Students from near and far attempt to make the U new home

New students, from places as far as Malaysia and as close as South Dakota, find ways to acclimate to Minnesota.

Psychology freshman Aurora Luo, far left, signs up to receive more information on student group AIESEC while other first year students speak with AIESEC representative Jenny Zhou at the Explore U activities fair held at Mariucci Arena on Saturday, Sept. 3, 2016. Luo is an international student from Beijing.

Carter Jones

Psychology freshman Aurora Luo, far left, signs up to receive more information on student group AIESEC while other first year students speak with AIESEC representative Jenny Zhou at the Explore U activities fair held at Mariucci Arena on Saturday, Sept. 3, 2016. Luo is an international student from Beijing.

David Clarey

While most freshmen worry about making friends and being on their own for the first time, some struggle to understand the language their professor speaks.

This year the University of Minnesota accepted over 5,800 first-year students.

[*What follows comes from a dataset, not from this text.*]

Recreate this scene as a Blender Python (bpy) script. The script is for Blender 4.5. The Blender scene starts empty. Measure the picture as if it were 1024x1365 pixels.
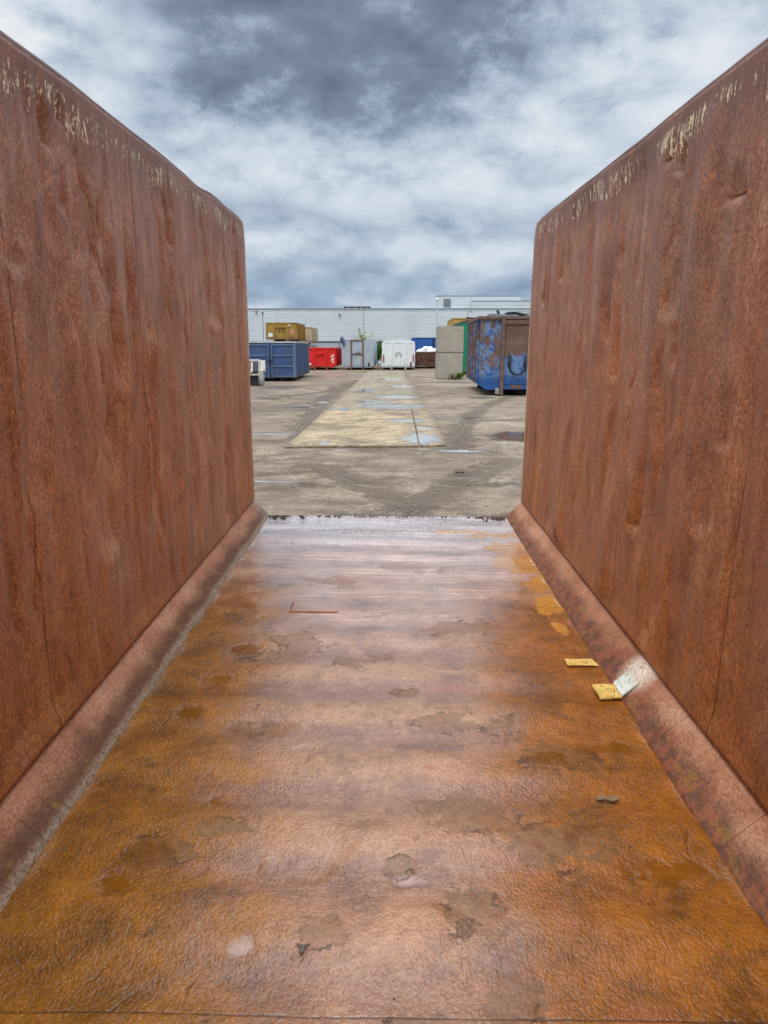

Every fall since 2011, international students have made up five to six percent of the freshman class, according to Office of Institutional Research data.

Some — like freshman Zhanbo Wang — are experiencing the country for the first time.

Wang moved to Minnesota last week from Australia, so speaking English isn’t an issue.

But he came without his parents and friends, and said he had to prepare for homesickness and the search for new friends, along with how things work in Minnesota.

“I believe that at some stages there will be problems … but I need to be prepared for it,” he said.

Still, like most other freshman, Wang can’t decide on a major. His parents want him to pursue engineering for income reasons, but he is personally drawn to chemistry, he said.

“I am still kind of struggling, should I choose my dream?” Wang said. “Or come back to reality and just get a job with very good payments?”

Some of the other challenges international students face are small and difficult to anticipate, said Minnesota International Student Association president Simran Singh.

MISA is a group that focuses on helping international students acclimate to campus and deal with the smaller — but more complex — issues that arise during their time here.

“It’s a lot of working through those small things that makes the biggest difference,” Singh said.

She said this often includes things that domestic students may not think of — like communication issues and different cultural expectations.

Still, along with the worries that are unique to students from other countries, a big focus for those who attended University’s ‘Explore U’ event was how to get involved in campus culture.

Xu Feng, an international student from China, attended the event on Saturday to find ways to get involved on campus.

“I like to be a part of the team,” he said, adding that he liked sports in high school.

This semester — despite an 18-credit schedule — he wants to join several groups.

“I asked the Tennis Club and they said they will have 4-hour per week training, but I don’t really think it will be a problem,” he said. “I will have some time.”

Mohkan Singh moved from Malaysia to Minnesota a year ago for school.

He traveled alone, and recalled worrying about being stopped because of his turban.

Singh said he arrived at his dorm at midnight to find his roommate already moved in — the first person he fully met in Minnesota.

Still, a year later, he said the majority of his friends are international students.

“I usually hang out with international students, and the only local friends I had were from my classes,” he said.

Singh said branching out and making American friends was the most difficult part of starting school at the University.

“After a while you feel at home again, you get that confidence to just go out and meet people who are very different,” he said.

Others, like Yingjie Su, transferred from other domestic universities to the Twin Cities campus.

Su, now a junior, transferred from Augustana University in South Dakota after participating in a transfer program in high school that brought her to the United States.

Su said she elected to take a smaller class load this semester to ease her move to Minnesota.

“It’s always difficult to go somewhere new. You start over again,” Su said.